Very simple dish with just a few ingredients – the pejerrey (I made a small pizza rather than a large one, I was solo in the house for the day, so you could just double or triple some of the quantities here), 1 tomato, 1 clove garlic, dried oregano, olive oil, 100 gm 0000 flour (cake/pastry flour), 250 ml milk, 1 egg, butter.
Butter your pizza mold well – I don’t have a small pizza mold, so this casserole dish was the perfect size for a single fish – it worked fine, though a pizza mold would have been easier to work with. Clean and fillet the fish and lay it skin side down in the mold (if you were doing a full pizza, I’d lay them around like spokes of a wheel), sprinkle with salt and freshly ground pepper.
Whisk together the flour, milk and egg until smooth and pour over the fish to a depth that’s just about double the thickness of the fish – the amount above turns out to be enough for a larger “pizza”, so if you’re making up to a medium sized pie, you probably don’t need to change the quantities on that. Slice the tomato and remove the seeds, place the slices around. Sprinkle with the oregano and chopped garlic, a little more salt and pepper, and then drizzle just a bit of good olive oil around.
Bake in a hot oven (200C/400F) for about 12-15 minutes until the pizza puffs up and gets a little golden crust on top.
You can see that this is more like a fritatta than it is a pizza, or “baked eggs”. That was sort of obvious from the ingredients when I got down to it, and the other couple of online recipes seem similar in that regard (one uses just eggs and flour, no milk, which likely comes out almost like a baked pasta – hard to tell without trying it).
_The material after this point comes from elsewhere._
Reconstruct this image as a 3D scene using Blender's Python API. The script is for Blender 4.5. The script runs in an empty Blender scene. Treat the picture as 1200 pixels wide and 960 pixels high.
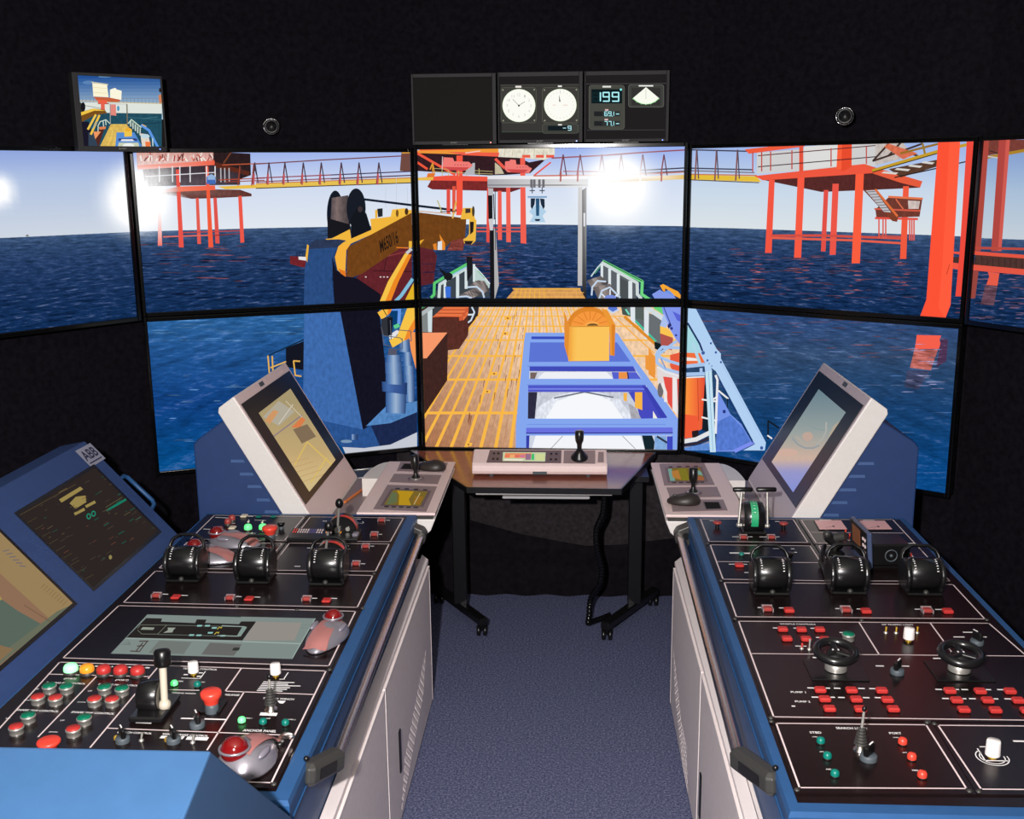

And you can see that it has a nice layer of fish below, the tomatoes, garlic and herbs above, but the texture is almost like a thick custard – a savory clafouti came to mind. It’s an interesting dish that I could see as a brunch offering. It’s clearly not a pizza by any stretch of the imagination. I thought the delicate flavor of the pejerrey was pretty much lost here, while personally I think I’d like it better with a stronger flavored fish, that may be the thought behind it since fish isn’t one of the most popular items in the Argentine cooking canon. But it did get me thinking about a fish topped pizza, something I’ve done before, though not with pejerrey.
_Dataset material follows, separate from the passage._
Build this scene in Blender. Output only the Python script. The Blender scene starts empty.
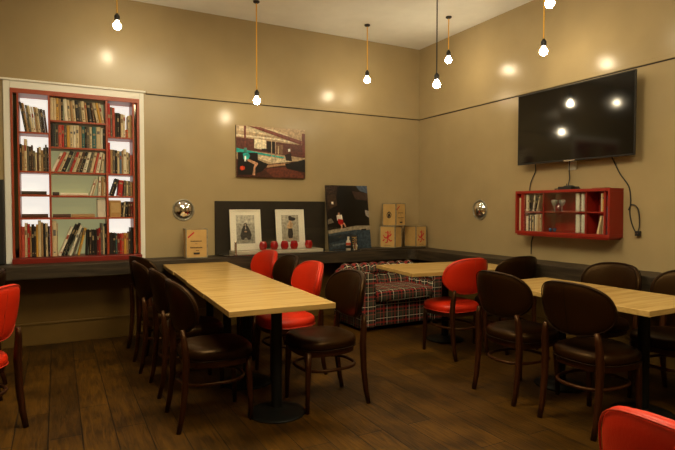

Next up, what to do when life gives you a Palometa.
When we were on Pto Piramides on Peninsula Valdes we had a Mariscos Pizza at Estacion restaurant, one of the best pizzas I’ve ever had. A regular pizza with all sorts of fish and shell fish on it. Kind of like putting a mariscos cazuela on top of a pizza. Can’t remember amounts of cheese or sauce but certainly not much of either,
I love seafood pizzas, particularly with white sauce rather than red, though I like both. This just wasn’t a pizza by any stretch of the imagination.